Bad boys bad boys, whatcha gonna do when they come for you
Bienvenue à Farmington, le quartier le plus difficile de Los Angeles. Un commissariat pilote est mis en place pour lutter contre la criminalité galopante des environs, l'une de ses arme principale est la "Strike Team", unité de quatre policiers en permanence au contact de la rue pour s'attaquer aux gangs. C'est à cette Strike Team que la série s'intéresse principalement, quatre policiers aux méthodes efficaces mais brutales et qui sont soupçonnés, à raison, de corruption.
Immédiatement la série met les choses au clair, le Los Angeles dépeint ici n'est pas celui des stars et des paillettes, c'est celui de la rue, de la misère et de la violence. Le show utilise une caméra typée reportage pour asseoir son ambiance: Violence sèche montrée plein cadre, mouvements à l'épaule et zooms violents sont accompagnés par un montage percutant créant un sentiment d'urgence permanent. Car l'urgence est le moteur narratif principal de The Shield. La Strike Team doit sans arrêt composer entre ses enquêtes sur le fil du rasoir et ses propres problèmes liés à ses magouilles, plus ou moins graves.
Le choix de centrer le récit sur les ripoux de service était périlleux mais la série s'appuie sur des personnages très travaillés et impeccablement incarnés. Vic, le leader charismatique, Shane, le Chien fou influençable, Lem, la conscience torturée du groupe et Ronnie, le suiveur taciturne.
Quatre personnages qui vont se propulser dans un ouragan d'emmerdes où les solutions sont souvent encore pires que les problèmes.
Mais le commissariat est peuplé par d'autres personnages tout aussi attachant et fouillés, surtout le tandem Dutch/Claudette. Lui est un type très intelligent et un enquêteur d'exception mais il a des problèmes relationnels, elle est la droiture même, entêtée et honnête jusqu'au bout des ongles elle n'accepte aucune compromissions quitte à y perdre des plumes. Un duo vraiment fort dont la trajectoire va heurter celle de la Strike Team à plusieurs reprises pour le meilleur ou pour le pire.
Tout ce beau monde est sous les ordres de David Acaveda, un capitaine de police ambitieux et magouilleur qui n'a jamais connu la rue et qui cherche surtout une place à la mairie. Là encore son destin sera lié de manière étroite à celui de la Strike Team, entre coopération forcée et haine véritable.

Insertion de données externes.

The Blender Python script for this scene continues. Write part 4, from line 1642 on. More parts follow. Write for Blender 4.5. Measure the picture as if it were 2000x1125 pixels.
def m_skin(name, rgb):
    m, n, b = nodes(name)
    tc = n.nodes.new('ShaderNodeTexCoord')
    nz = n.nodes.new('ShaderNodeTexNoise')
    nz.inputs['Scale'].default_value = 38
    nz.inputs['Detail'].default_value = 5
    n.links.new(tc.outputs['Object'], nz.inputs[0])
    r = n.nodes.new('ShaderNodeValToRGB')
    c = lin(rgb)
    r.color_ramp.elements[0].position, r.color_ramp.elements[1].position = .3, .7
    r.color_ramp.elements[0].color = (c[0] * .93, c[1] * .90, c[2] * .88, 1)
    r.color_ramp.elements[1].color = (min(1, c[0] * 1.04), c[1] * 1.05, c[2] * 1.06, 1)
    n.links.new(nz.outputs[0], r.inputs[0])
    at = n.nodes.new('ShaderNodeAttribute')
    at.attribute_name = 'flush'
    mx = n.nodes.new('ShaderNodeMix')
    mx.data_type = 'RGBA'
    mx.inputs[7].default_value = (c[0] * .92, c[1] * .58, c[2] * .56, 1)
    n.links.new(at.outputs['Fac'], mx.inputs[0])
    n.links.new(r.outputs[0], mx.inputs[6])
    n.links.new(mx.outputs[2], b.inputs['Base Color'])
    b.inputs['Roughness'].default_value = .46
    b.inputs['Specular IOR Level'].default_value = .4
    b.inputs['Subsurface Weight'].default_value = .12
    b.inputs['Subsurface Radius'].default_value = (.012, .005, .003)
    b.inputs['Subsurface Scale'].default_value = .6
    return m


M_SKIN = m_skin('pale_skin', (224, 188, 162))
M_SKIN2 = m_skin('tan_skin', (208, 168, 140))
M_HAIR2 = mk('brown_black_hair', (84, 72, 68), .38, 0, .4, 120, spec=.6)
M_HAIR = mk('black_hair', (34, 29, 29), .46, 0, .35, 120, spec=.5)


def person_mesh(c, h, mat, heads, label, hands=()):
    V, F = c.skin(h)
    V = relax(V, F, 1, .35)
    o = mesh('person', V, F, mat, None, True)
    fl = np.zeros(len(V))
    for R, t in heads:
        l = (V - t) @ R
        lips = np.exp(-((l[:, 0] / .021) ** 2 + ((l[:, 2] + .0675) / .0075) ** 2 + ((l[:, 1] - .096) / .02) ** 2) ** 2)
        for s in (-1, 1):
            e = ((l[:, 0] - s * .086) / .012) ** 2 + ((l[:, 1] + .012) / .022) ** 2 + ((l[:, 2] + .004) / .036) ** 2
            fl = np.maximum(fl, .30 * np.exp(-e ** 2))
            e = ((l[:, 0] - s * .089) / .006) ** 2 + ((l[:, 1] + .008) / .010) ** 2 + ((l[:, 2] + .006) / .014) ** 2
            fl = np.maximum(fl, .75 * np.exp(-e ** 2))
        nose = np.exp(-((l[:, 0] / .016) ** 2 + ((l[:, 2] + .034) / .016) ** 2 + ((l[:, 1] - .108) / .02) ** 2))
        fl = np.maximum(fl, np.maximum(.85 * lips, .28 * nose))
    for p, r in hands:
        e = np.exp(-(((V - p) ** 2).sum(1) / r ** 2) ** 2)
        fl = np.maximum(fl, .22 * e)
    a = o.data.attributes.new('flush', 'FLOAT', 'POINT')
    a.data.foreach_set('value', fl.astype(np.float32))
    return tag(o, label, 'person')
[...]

Le casting est simplement fabuleux tant les acteurs sont impliqués dans leurs rôles.
L'astuce c'est que l'on ne peut s'empêcher d'être du côté de la Strike Team, la série maintient sans cesse une ambiguïté sur eux. Ils sont corrompus mais ils ne sont pas de mauvais flics pour autant, ils croient fermement à certaines valeurs fortes telle que l'amitié et surtout la famille.
La famille est au centre de The Shield, la vraie (celle de Vic surtout) mais aussi celle de façade (la police) et celle que l'on choisit (la Strike Team fonctionne comme une véritable fratrie). La famille est la valeur centrale à laquelle les personnages se raccrochent. Cette famille que l'on protège coûte que coûte, cette famille qui nous sert d'excuses, cette famille qui nous ressource.
De plus de part leur travail et les risques qu'ils prennent le choses se montent parfois toute seule contre eux alors qu'ils aimeraient se ranger, sont-ils corrompus par nature ou bien est-ce la loi de la rue qui les pousse à être ainsi ? Là encore la série garde toujours un doute sur la réponse.
Si la série commence comme un jeu du chat et de la souris (Vic court après les gangs et les supérieurs de Vic courent après la Strike Team) où l'enjeu principal est de savoir quel plan tordu va pouvoir sortir tout ce beau monde de la merde, elle évolue assez vite vers le registre de la tragédie pure.
Comme toute grande série The Shield s'appuie grandement sur ses auteurs et ceux-ci n'y vont pas de main morte. Outre les rebondissements retors et imprévisibles des enquêtes ils tissent en filigrane les ramifications d'une descente aux enfers aussi douloureuse qu'inexorable. Certains événements d'apparence anodins pourront avoir des conséquences dramatiques par la suite. Une chute dans les limbes de la morale où notre capacité à discerner le bien du mal sera mise à rude épreuve.
Il en ressort une oeuvre d'une noirceur et d'une densité rarement atteinte. Le plus agréable est que cette vaste entreprise jouit d'une cohérence tout à fait remarquable, ainsi certains événements du pilote auront des conséquences dans le dernier épisode de la série.
88 épisodes dont on sort meurtri, bouleversé, un peu hagard mais aussi content tant ressentir de telles choses n'arrive pas souvent. Qu'on se le dise The Shield est une pierre angulaire du genre policier tout support confondu, une oeuvre audiovisuelle incontournable.